Den Rullmanns hatte in der ersten Zeit der Gemeindepastor Halt gegeben. "Unser Umfeld war fassungslos und überfordert. Aber unser Pastor war für uns da." Das war für Gerd Rullmann ein Grund, nach dem Tod seines Sohnes wieder in die evangelische Kirche einzutreten. "Außerdem glaube ich, dass Mattis Tod nicht das Ende ist. Ich werde ihn irgendwann wiedersehen."

Den Schmerz von der Seele reden

Damals war der Verein "Verwaiste Eltern" noch klein, die einzige Selbsthilfegruppe gab es in Schleswig, wo sich der Verein 2004 gegründet hatte. Mehrere Jahre lang fuhren Rullmann und seine Frau einmal im Monat dorthin. "Uns hat der Austausch mit anderen Betroffenen sehr geholfen." Man könne sich den Schmerz von der Seele reden und erfahren, wie andere mit dem Verlust umgehen.

Feste Rituale helfen den Rullmanns dabei, ihrem verstorbenen Sohn weiterhin einen Platz im Alltag einzuräumen. An Mattis Geburtstag gehen sie zum Friedhof, mit einem Zahlen-Luftballon, der widerspiegelt, wie alt Matti geworden wäre. An Heiligabend schneiden sie den schönsten Zweig am Tannenbaum ab und bringen ihn zum Friedhof. "So können wir sichtbar machen, dass ein Familienmitglied fehlt."

Auch die Aktionen des Vesh helfen. Bereits auf der Nordseeinsel Föhr hatte der Verband seit 2015 regelmäßig mit betroffenen Eltern insgesamt 100 Bäume gepflanzt. Die durch einen schweren Herbststurm geschädigte Waldfläche ist nun aufgeforstet. Jevenstedt ist das Nachfolgeprojekt.

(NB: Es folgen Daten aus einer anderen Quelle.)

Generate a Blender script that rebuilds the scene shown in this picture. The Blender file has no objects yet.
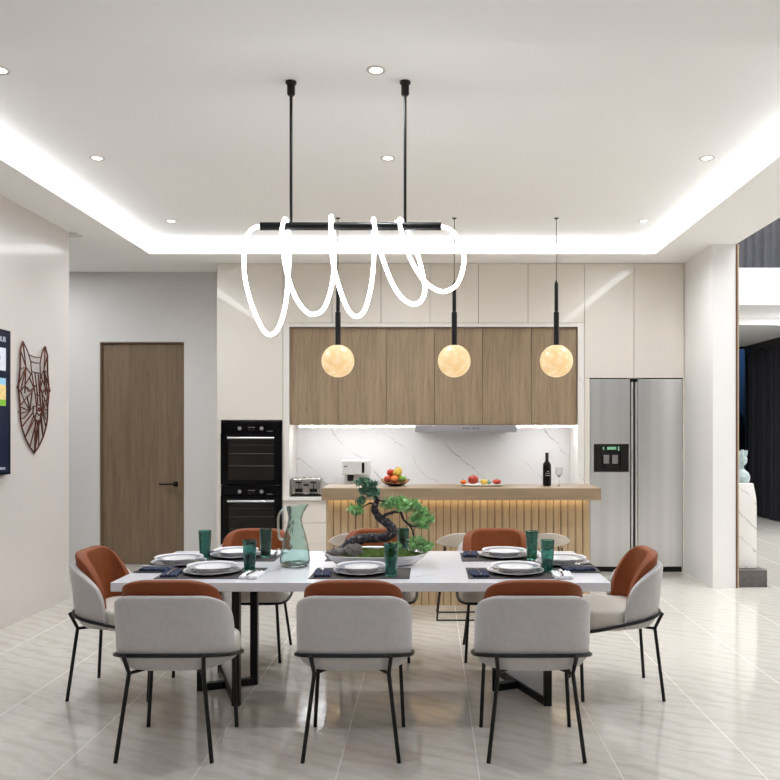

Letztlich müsse aber jede betroffene Familie ihren eigenen Weg finden, mit dem Schmerz umzugehen, sagt Rullmann. Es gebe keine Schablone, die für alle passe. Was Betroffenen in der Regel nicht helfe, seien Floskeln. Sätze wie "Das wird schon wieder" oder "Nun hast du aber auch genug getrauert" seien verletzend, erklärt Rullmann. Stattdessen solle man sagen, dass man keine Worte habe und Betroffenen Kuchen oder Suppe vorbeibringen.